What they usually do is “script” it out of all the footage they shoot, so the “script” is written after the shooting. You many have ideas of how to create conflict from the start, or you manipulate events as they occur if you want to try and get something specific, but most of the plot is worked out after the fact. If you’re shooting a 10 day reality show, you have at minimum 240 hours of video (10 times as much in reality, as you’re shooting multiple contestants at once for different teams, interviews, etc.) that get edited into 14 hours (40 minutes per ep for a 21 ep run, I’m guessing). There’s lots of different stories you can make out of events and conversations - and even more when you have them taken out of context. Try to pay attention to the clothes they wear next time - I’ve seen shows where “arguments” were pieced from footage shot on different days as if they were sequential or concurrent conversations.
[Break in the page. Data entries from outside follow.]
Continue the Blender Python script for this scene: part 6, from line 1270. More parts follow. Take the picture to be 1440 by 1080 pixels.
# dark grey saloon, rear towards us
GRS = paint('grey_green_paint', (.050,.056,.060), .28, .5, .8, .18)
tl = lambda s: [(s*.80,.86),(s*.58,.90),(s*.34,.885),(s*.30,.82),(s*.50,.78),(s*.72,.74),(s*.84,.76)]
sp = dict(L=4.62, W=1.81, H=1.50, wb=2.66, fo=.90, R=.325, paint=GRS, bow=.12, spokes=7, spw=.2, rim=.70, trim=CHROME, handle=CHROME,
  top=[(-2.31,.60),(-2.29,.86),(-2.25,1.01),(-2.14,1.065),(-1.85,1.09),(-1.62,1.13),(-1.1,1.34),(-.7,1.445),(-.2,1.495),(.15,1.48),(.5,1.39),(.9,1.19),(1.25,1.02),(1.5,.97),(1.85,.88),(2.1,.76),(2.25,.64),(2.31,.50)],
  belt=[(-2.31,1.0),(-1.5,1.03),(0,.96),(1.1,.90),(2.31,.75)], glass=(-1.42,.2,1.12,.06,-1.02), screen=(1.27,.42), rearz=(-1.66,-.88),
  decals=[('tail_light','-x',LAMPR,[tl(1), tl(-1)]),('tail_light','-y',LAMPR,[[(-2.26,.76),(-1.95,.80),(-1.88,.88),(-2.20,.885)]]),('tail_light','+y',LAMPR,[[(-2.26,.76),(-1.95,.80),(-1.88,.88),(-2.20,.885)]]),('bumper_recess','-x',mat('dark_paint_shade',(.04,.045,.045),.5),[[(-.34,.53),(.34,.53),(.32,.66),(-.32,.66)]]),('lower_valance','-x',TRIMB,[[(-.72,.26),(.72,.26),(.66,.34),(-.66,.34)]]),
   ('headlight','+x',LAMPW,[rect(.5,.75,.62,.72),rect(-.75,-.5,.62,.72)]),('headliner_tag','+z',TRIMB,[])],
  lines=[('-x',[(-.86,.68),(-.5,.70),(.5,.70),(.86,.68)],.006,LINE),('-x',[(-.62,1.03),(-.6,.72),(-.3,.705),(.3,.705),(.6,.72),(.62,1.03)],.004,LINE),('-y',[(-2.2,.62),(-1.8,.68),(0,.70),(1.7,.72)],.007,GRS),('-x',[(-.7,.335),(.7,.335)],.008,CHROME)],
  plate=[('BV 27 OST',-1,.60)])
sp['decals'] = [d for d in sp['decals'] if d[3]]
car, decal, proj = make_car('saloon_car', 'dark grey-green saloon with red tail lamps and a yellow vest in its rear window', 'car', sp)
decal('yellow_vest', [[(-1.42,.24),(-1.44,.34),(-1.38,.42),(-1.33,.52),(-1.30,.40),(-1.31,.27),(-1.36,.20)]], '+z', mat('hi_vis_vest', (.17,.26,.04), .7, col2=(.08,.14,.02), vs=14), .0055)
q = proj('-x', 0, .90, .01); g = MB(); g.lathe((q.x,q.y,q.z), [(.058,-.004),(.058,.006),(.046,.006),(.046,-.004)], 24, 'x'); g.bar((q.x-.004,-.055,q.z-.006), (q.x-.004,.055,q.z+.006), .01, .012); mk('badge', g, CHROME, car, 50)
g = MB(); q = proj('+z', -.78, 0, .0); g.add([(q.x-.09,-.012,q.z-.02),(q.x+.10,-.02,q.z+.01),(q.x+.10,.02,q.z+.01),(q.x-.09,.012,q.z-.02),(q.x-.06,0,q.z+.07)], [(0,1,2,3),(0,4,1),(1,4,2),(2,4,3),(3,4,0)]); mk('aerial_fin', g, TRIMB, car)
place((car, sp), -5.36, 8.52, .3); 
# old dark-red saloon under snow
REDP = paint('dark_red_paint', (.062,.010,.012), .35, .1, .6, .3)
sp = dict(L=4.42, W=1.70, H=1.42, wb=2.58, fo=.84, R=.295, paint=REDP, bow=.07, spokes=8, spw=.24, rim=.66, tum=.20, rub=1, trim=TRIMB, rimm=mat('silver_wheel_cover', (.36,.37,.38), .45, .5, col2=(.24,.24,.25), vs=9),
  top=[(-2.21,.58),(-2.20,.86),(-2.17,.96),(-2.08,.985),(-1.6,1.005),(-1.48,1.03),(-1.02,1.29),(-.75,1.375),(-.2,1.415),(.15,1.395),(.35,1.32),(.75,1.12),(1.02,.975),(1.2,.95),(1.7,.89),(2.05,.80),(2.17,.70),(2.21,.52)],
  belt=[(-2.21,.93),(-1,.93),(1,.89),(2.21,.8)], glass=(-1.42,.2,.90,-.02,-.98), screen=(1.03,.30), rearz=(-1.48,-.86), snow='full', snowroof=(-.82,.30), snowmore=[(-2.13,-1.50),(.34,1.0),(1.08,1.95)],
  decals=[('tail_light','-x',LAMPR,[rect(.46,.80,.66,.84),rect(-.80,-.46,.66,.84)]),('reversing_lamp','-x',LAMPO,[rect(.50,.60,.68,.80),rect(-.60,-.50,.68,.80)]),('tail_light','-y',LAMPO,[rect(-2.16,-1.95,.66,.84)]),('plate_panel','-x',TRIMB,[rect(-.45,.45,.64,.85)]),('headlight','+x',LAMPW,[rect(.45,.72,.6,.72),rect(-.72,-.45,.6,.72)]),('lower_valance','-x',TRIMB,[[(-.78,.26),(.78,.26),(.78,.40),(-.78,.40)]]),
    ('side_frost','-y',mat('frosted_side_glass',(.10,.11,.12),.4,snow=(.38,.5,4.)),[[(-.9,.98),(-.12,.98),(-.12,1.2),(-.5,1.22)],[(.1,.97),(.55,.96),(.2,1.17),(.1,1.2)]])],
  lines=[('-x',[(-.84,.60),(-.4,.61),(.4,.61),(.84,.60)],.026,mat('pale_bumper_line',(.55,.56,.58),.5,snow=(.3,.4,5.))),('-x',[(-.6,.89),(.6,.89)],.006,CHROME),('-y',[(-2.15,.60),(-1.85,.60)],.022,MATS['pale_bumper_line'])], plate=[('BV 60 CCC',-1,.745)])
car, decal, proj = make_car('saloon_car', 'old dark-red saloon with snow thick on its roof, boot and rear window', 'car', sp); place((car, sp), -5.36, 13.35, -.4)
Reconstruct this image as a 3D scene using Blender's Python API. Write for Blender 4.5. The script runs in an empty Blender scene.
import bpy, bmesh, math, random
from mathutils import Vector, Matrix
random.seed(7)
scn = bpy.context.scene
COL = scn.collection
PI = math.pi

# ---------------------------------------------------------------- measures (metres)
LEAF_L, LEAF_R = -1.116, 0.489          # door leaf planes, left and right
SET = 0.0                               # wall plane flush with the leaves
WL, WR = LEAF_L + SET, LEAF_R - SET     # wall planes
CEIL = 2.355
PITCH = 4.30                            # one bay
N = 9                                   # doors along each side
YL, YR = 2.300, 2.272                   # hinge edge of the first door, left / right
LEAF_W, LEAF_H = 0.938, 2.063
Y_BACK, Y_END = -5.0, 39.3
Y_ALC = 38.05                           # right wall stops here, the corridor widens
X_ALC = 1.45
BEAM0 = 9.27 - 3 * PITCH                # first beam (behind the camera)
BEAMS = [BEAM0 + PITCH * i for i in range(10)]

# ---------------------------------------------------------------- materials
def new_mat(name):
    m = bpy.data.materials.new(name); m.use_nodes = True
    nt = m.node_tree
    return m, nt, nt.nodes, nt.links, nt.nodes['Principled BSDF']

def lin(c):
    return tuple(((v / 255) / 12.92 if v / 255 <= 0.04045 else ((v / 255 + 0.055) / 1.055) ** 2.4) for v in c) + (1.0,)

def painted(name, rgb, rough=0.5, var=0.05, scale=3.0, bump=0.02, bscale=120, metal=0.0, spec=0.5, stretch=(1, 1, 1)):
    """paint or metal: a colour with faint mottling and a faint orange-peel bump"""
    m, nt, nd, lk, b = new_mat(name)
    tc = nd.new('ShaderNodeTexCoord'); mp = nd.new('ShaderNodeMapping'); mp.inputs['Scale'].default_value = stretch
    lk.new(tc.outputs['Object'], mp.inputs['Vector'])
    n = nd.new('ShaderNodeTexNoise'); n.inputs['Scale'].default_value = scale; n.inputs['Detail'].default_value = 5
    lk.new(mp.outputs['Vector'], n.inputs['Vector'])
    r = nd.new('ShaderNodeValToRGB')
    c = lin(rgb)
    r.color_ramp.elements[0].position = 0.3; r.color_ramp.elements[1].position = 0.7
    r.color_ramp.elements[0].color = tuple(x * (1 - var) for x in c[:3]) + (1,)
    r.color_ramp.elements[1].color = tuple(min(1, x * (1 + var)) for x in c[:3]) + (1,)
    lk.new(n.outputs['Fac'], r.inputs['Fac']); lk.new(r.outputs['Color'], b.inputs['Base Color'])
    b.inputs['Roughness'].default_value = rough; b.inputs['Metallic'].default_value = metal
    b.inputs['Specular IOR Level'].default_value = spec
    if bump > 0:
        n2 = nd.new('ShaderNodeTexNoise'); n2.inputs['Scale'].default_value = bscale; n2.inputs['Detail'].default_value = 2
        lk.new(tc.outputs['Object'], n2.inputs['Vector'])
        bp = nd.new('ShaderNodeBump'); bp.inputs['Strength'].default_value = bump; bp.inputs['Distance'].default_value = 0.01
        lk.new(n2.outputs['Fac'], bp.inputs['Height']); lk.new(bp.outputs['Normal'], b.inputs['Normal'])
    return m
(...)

Much like working with infants, actually. Your best bet is to let the camera roll and catch the kid doing something cute.
This used to terrifically piss me off as an “art form”, until my brother likened it to writing. “It’s like they say when you write - write what you know. Take bits of your real life, and the lives of people you know, take real events and make them false to better your message. So we take the scenes that really happened, and we make the best story out of them we can.” That made me have a bit more respect for the artistry of reality moviemaking/television. (My brother’s in film, not television, but his whole “thing” is using real life footage for fictional films.) I still can’t watch it, but I respect it a bit more. I don’t respect the people who volunteer to appear in it any more, but I have more respect for the writers and editors as storytellers. They tell a great story. It just shouldn’t be confused with a true one.
Nice post, whynot, but I don’t think it answers the OP’s question. I think it’s more like (Survivor used as the example show):
In the event a tie appears likely, would it be illegal for the producers to get with a favored contestant and reveal the tie breaker questions and answers thus directly influencing the outcome (not just the perception of the outcome)?